What to do
Extract every line of the material below and reproduce it faithfully.

Recorded data

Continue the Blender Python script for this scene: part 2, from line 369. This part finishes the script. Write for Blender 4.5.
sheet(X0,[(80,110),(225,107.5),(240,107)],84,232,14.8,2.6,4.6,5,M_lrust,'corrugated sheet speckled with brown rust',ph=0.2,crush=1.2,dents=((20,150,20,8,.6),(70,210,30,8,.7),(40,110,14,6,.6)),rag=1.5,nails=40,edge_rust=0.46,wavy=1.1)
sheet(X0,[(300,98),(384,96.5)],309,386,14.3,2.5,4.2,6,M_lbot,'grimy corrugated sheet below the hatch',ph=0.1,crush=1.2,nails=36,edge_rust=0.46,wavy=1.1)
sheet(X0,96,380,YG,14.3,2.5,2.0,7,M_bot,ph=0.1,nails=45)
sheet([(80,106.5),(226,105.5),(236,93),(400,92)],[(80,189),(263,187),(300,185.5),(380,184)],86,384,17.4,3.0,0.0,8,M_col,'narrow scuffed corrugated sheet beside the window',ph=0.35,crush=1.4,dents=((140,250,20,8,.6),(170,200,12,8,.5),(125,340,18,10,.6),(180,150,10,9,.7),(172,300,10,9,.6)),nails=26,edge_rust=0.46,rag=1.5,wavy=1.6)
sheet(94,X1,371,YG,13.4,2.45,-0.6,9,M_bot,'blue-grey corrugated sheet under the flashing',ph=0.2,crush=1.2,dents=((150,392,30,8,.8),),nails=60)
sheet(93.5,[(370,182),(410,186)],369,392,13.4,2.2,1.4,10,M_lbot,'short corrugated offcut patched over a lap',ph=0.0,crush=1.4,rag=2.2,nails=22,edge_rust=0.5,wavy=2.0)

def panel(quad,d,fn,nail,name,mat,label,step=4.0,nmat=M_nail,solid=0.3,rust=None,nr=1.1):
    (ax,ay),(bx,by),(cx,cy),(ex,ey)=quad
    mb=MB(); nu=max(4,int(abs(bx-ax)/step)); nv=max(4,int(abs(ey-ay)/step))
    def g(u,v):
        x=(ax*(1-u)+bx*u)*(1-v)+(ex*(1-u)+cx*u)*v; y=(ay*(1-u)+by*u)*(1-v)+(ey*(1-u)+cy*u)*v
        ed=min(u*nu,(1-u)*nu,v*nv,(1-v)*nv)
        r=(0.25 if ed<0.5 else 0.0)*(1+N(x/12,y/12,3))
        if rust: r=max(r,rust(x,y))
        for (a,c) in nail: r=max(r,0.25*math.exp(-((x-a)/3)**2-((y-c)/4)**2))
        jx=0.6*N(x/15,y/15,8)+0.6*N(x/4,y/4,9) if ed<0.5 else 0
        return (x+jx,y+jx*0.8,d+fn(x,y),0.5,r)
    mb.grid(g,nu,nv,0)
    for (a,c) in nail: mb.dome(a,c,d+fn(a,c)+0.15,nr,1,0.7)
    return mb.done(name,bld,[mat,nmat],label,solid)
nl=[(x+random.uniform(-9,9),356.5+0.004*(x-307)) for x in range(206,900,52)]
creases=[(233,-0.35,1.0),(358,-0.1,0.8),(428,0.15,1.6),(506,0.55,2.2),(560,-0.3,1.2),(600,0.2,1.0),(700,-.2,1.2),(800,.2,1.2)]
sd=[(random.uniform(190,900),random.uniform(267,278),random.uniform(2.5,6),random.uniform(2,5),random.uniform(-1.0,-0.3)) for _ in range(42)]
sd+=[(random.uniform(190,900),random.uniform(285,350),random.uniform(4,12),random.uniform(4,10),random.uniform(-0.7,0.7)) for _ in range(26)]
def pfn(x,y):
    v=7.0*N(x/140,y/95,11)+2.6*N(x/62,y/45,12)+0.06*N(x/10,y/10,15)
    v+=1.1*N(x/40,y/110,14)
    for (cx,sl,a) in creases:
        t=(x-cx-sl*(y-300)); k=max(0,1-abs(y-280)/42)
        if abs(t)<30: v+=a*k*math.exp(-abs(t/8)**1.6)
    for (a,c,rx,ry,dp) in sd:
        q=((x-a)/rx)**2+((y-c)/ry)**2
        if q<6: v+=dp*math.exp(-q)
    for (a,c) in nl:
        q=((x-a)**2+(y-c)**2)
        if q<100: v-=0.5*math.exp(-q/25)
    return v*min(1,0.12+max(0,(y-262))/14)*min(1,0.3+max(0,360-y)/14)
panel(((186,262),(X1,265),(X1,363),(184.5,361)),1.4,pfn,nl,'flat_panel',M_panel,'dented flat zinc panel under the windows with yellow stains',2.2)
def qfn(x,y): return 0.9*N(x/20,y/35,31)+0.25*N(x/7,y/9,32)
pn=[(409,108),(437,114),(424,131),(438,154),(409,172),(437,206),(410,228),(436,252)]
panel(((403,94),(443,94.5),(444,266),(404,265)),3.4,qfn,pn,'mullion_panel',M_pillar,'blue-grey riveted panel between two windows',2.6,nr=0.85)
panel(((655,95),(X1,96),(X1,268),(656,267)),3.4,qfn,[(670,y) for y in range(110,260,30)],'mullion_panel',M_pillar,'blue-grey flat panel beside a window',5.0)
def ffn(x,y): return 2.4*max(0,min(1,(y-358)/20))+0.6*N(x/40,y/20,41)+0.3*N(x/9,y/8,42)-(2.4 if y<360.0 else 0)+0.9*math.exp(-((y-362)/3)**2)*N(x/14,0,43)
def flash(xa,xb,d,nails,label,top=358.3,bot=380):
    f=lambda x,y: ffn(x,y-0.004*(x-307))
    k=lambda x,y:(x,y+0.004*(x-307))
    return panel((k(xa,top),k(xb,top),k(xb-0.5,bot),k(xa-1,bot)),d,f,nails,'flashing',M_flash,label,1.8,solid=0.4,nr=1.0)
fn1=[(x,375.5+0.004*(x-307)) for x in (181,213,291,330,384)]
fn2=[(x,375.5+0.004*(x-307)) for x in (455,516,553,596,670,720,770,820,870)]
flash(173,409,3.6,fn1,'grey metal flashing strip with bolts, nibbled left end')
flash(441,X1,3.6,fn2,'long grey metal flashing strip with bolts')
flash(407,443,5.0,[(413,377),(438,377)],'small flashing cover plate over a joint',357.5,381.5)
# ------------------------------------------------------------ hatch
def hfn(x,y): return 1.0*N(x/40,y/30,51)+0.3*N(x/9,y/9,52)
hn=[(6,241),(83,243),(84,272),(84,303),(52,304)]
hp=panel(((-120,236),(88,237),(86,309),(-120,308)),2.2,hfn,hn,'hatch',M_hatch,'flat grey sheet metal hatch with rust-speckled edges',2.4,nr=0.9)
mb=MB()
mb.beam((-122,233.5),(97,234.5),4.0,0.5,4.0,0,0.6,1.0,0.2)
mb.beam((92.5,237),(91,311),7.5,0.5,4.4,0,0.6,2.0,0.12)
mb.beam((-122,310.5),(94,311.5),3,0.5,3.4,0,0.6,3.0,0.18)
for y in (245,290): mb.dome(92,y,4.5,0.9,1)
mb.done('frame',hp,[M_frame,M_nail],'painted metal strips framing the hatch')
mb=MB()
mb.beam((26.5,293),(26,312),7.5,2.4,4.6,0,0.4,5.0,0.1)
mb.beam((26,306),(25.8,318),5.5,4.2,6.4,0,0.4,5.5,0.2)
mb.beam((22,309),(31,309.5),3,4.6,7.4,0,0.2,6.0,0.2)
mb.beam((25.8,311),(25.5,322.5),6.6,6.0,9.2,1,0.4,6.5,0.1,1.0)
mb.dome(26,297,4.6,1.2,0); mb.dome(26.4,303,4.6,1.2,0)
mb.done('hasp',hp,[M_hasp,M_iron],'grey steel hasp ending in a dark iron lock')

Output
Continue the Blender Python script for this scene: part 2, from line 369. This part finishes the script. Write for Blender 4.5.
sheet(X0,[(80,110),(225,107.5),(240,107)],84,232,14.8,2.6,4.6,5,M_lrust,'corrugated sheet speckled with brown rust',ph=0.2,crush=1.2,dents=((20,150,20,8,.6),(70,210,30,8,.7),(40,110,14,6,.6)),rag=1.5,nails=40,edge_rust=0.46,wavy=1.1)
sheet(X0,[(300,98),(384,96.5)],309,386,14.3,2.5,4.2,6,M_lbot,'grimy corrugated sheet below the hatch',ph=0.1,crush=1.2,nails=36,edge_rust=0.46,wavy=1.1)
sheet(X0,96,380,YG,14.3,2.5,2.0,7,M_bot,ph=0.1,nails=45)
sheet([(80,106.5),(226,105.5),(236,93),(400,92)],[(80,189),(263,187),(300,185.5),(380,184)],86,384,17.4,3.0,0.0,8,M_col,'narrow scuffed corrugated sheet beside the window',ph=0.35,crush=1.4,dents=((140,250,20,8,.6),(170,200,12,8,.5),(125,340,18,10,.6),(180,150,10,9,.7),(172,300,10,9,.6)),nails=26,edge_rust=0.46,rag=1.5,wavy=1.6)
sheet(94,X1,371,YG,13.4,2.45,-0.6,9,M_bot,'blue-grey corrugated sheet under the flashing',ph=0.2,crush=1.2,dents=((150,392,30,8,.8),),nails=60)
sheet(93.5,[(370,182),(410,186)],369,392,13.4,2.2,1.4,10,M_lbot,'short corrugated offcut patched over a lap',ph=0.0,crush=1.4,rag=2.2,nails=22,edge_rust=0.5,wavy=2.0)

def panel(quad,d,fn,nail,name,mat,label,step=4.0,nmat=M_nail,solid=0.3,rust=None,nr=1.1):
    (ax,ay),(bx,by),(cx,cy),(ex,ey)=quad
    mb=MB(); nu=max(4,int(abs(bx-ax)/step)); nv=max(4,int(abs(ey-ay)/step))
    def g(u,v):
        x=(ax*(1-u)+bx*u)*(1-v)+(ex*(1-u)+cx*u)*v; y=(ay*(1-u)+by*u)*(1-v)+(ey*(1-u)+cy*u)*v
        ed=min(u*nu,(1-u)*nu,v*nv,(1-v)*nv)
        r=(0.25 if ed<0.5 else 0.0)*(1+N(x/12,y/12,3))
        if rust: r=max(r,rust(x,y))
        for (a,c) in nail: r=max(r,0.25*math.exp(-((x-a)/3)**2-((y-c)/4)**2))
        jx=0.6*N(x/15,y/15,8)+0.6*N(x/4,y/4,9) if ed<0.5 else 0
        return (x+jx,y+jx*0.8,d+fn(x,y),0.5,r)
    mb.grid(g,nu,nv,0)
    for (a,c) in nail: mb.dome(a,c,d+fn(a,c)+0.15,nr,1,0.7)
    return mb.done(name,bld,[mat,nmat],label,solid)
nl=[(x+random.uniform(-9,9),356.5+0.004*(x-307)) for x in range(206,900,52)]
creases=[(233,-0.35,1.0),(358,-0.1,0.8),(428,0.15,1.6),(506,0.55,2.2),(560,-0.3,1.2),(600,0.2,1.0),(700,-.2,1.2),(800,.2,1.2)]
sd=[(random.uniform(190,900),random.uniform(267,278),random.uniform(2.5,6),random.uniform(2,5),random.uniform(-1.0,-0.3)) for _ in range(42)]
sd+=[(random.uniform(190,900),random.uniform(285,350),random.uniform(4,12),random.uniform(4,10),random.uniform(-0.7,0.7)) for _ in range(26)]
def pfn(x,y):
    v=7.0*N(x/140,y/95,11)+2.6*N(x/62,y/45,12)+0.06*N(x/10,y/10,15)
    v+=1.1*N(x/40,y/110,14)
    for (cx,sl,a) in creases:
        t=(x-cx-sl*(y-300)); k=max(0,1-abs(y-280)/42)
        if abs(t)<30: v+=a*k*math.exp(-abs(t/8)**1.6)
    for (a,c,rx,ry,dp) in sd:
        q=((x-a)/rx)**2+((y-c)/ry)**2
        if q<6: v+=dp*math.exp(-q)
    for (a,c) in nl:
        q=((x-a)**2+(y-c)**2)
        if q<100: v-=0.5*math.exp(-q/25)
    return v*min(1,0.12+max(0,(y-262))/14)*min(1,0.3+max(0,360-y)/14)
panel(((186,262),(X1,265),(X1,363),(184.5,361)),1.4,pfn,nl,'flat_panel',M_panel,'dented flat zinc panel under the windows with yellow stains',2.2)
def qfn(x,y): return 0.9*N(x/20,y/35,31)+0.25*N(x/7,y/9,32)
pn=[(409,108),(437,114),(424,131),(438,154),(409,172),(437,206),(410,228),(436,252)]
panel(((403,94),(443,94.5),(444,266),(404,265)),3.4,qfn,pn,'mullion_panel',M_pillar,'blue-grey riveted panel between two windows',2.6,nr=0.85)
panel(((655,95),(X1,96),(X1,268),(656,267)),3.4,qfn,[(670,y) for y in range(110,260,30)],'mullion_panel',M_pillar,'blue-grey flat panel beside a window',5.0)
def ffn(x,y): return 2.4*max(0,min(1,(y-358)/20))+0.6*N(x/40,y/20,41)+0.3*N(x/9,y/8,42)-(2.4 if y<360.0 else 0)+0.9*math.exp(-((y-362)/3)**2)*N(x/14,0,43)
def flash(xa,xb,d,nails,label,top=358.3,bot=380):
    f=lambda x,y: ffn(x,y-0.004*(x-307))
    k=lambda x,y:(x,y+0.004*(x-307))
    return panel((k(xa,top),k(xb,top),k(xb-0.5,bot),k(xa-1,bot)),d,f,nails,'flashing',M_flash,label,1.8,solid=0.4,nr=1.0)
fn1=[(x,375.5+0.004*(x-307)) for x in (181,213,291,330,384)]
fn2=[(x,375.5+0.004*(x-307)) for x in (455,516,553,596,670,720,770,820,870)]
flash(173,409,3.6,fn1,'grey metal flashing strip with bolts, nibbled left end')
flash(441,X1,3.6,fn2,'long grey metal flashing strip with bolts')
flash(407,443,5.0,[(413,377),(438,377)],'small flashing cover plate over a joint',357.5,381.5)
# ------------------------------------------------------------ hatch
def hfn(x,y): return 1.0*N(x/40,y/30,51)+0.3*N(x/9,y/9,52)
hn=[(6,241),(83,243),(84,272),(84,303),(52,304)]
hp=panel(((-120,236),(88,237),(86,309),(-120,308)),2.2,hfn,hn,'hatch',M_hatch,'flat grey sheet metal hatch with rust-speckled edges',2.4,nr=0.9)
mb=MB()
mb.beam((-122,233.5),(97,234.5),4.0,0.5,4.0,0,0.6,1.0,0.2)
mb.beam((92.5,237),(91,311),7.5,0.5,4.4,0,0.6,2.0,0.12)
mb.beam((-122,310.5),(94,311.5),3,0.5,3.4,0,0.6,3.0,0.18)
for y in (245,290): mb.dome(92,y,4.5,0.9,1)
mb.done('frame',hp,[M_frame,M_nail],'painted metal strips framing the hatch')
mb=MB()
mb.beam((26.5,293),(26,312),7.5,2.4,4.6,0,0.4,5.0,0.1)
mb.beam((26,306),(25.8,318),5.5,4.2,6.4,0,0.4,5.5,0.2)
mb.beam((22,309),(31,309.5),3,4.6,7.4,0,0.2,6.0,0.2)
mb.beam((25.8,311),(25.5,322.5),6.6,6.0,9.2,1,0.4,6.5,0.1,1.0)
mb.dome(26,297,4.6,1.2,0); mb.dome(26.4,303,4.6,1.2,0)
mb.done('hasp',hp,[M_hasp,M_iron],'grey steel hasp ending in a dark iron lock')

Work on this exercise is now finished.